Aunque a veces no se
note, el aire irrespirable e invasivo del ultraje cubre todos los espacios de
la novela. Esa opresión es contada por medio de una prosa que al mismo tiempo
nos hechiza y nos golpea con su candente novedad. Cuando parece que el español
ha dado todo su jugo a punta de exprimidas y exprimidas, Lemebel le extrae
resonancias inéditas, ritmos que son como piruetas barrocas inencontrables en
otras páginas. Hay en Lemebel, como escribió el también chileno Bolaño sobre
Horacio Castellanos Moya, una “voluntad de estilo” insólita, o una preocupación
por crear un extraño y deslumbrante “sistema de metáforas”, como dijo Paz sobre
Lezama.
Neyret apunta con tino
que el de Lemebel “Es un barroco de acá, del Sur, barroco
de barro arrastrado por el río Mapocho. Se trata, en principio, de la
emergencia (en el doble sentido del término) de la escritura homosexual,
siempre bord(e)ando el kitsch pero, y eso es lo que lo diferencia de aquella
oscilación entre el ‘talento’ y la ‘vulgaridad’, con conciencia del artificio.

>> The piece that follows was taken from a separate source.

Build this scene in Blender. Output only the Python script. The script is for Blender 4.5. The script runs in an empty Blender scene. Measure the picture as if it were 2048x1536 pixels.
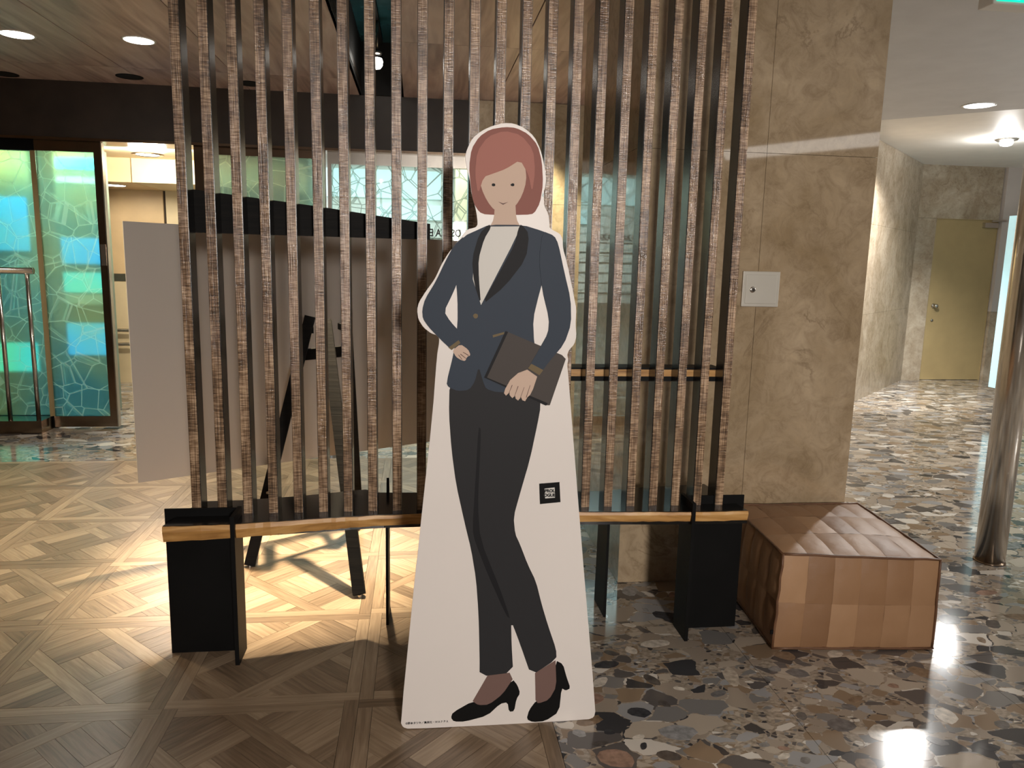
import bpy, math, random
from mathutils import Vector, Matrix
random.seed(7)
PI = math.pi
scene = bpy.context.scene
COL = scene.collection

# ------------------------------------------------------------------ camera, world, light, exposure
cam_data = bpy.data.cameras.new('camera')
cam = bpy.data.objects.new('camera', cam_data)
COL.objects.link(cam)
cam_data.sensor_width = 36.0
cam_data.lens = 1502.75 / 2048 * 36.0
cam_data.clip_start = 0.05
right = Vector((0.992321, -0.121697, 0.022097))
down = Vector((0.002071, -0.162277, -0.986743))
fwd = Vector((0.12367, 0.979212, -0.160779))
rot = Matrix((right, -down, -fwd)).transposed()
cam.matrix_world = Matrix.Translation((0, 0, 1.40)) @ rot.to_4x4()
scene.camera = cam

scene.view_settings.view_transform = 'Standard'
scene.view_settings.look = 'None'
scene.view_settings.gamma = 1.0
scene.view_settings.use_curve_mapping = False
scene.view_settings.exposure = 0.0

world = bpy.data.worlds.new('world')
scene.world = world
world.use_nodes = True
world.node_tree.nodes['Background'].inputs[0].default_value = (1.0, 0.9, 0.78, 1)
world.node_tree.nodes['Background'].inputs[1].default_value = 0.05


def spot(name, loc, target, watt, angle, blend=0.4, col=(1, 0.95, 0.88), size=0.05):
    d = bpy.data.lights.new(name, 'SPOT')
    d.energy = watt
    d.color = col
    d.spot_size = math.radians(angle)
    d.spot_blend = blend
    d.shadow_soft_size = size
    o = bpy.data.objects.new(name, d)
    COL.objects.link(o)
    o.location = loc
    o.rotation_euler = (Vector(target) - Vector(loc)).to_track_quat('-Z', 'Y').to_euler()
    return o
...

Lo que parece fluir como la conversación de una pajarraca parlanchina (para
usar comparaciones lemebelianas) es en realidad un apretado trabajo de
redacción y, más aún, de corrección, que no deja palabra ni puntuación libradas
al azar. La alternancia entre el género femenino y masculino al momento de
referirse a la Loca del Frente, la interminable cadena de sinónimos que se
utilizan para nombrarla, dan cuenta de un estilo envidiablemente encabalgado
entre la espontaneidad y la elaboración, ya conocido en las crónicas, pero al
que quien lee debe habituarse a lo largo de páginas y páginas, y cuando se
vence el recelo inicial —que lo hay—, la prosa se desliza, Cortázar dixit, ‘como un río de serpientes’”. Yo
agregaría que en términos formales, y alguna vez trataré de comentarlo más a
fondo, el adjetivo lemebeliano es la joya de su barroquismo.
Ahora que el genocida hijo de perra sigue en
la tormenta de la expectativa para que pague con algo la prolongada noche de su
crimen, haber leído Tengo miedo torero es uno de los ejercicios más
estimulantes que pude tener al cierre de 2005. Es un orgullo haber convivido
con estas páginas del admirable Lemebel.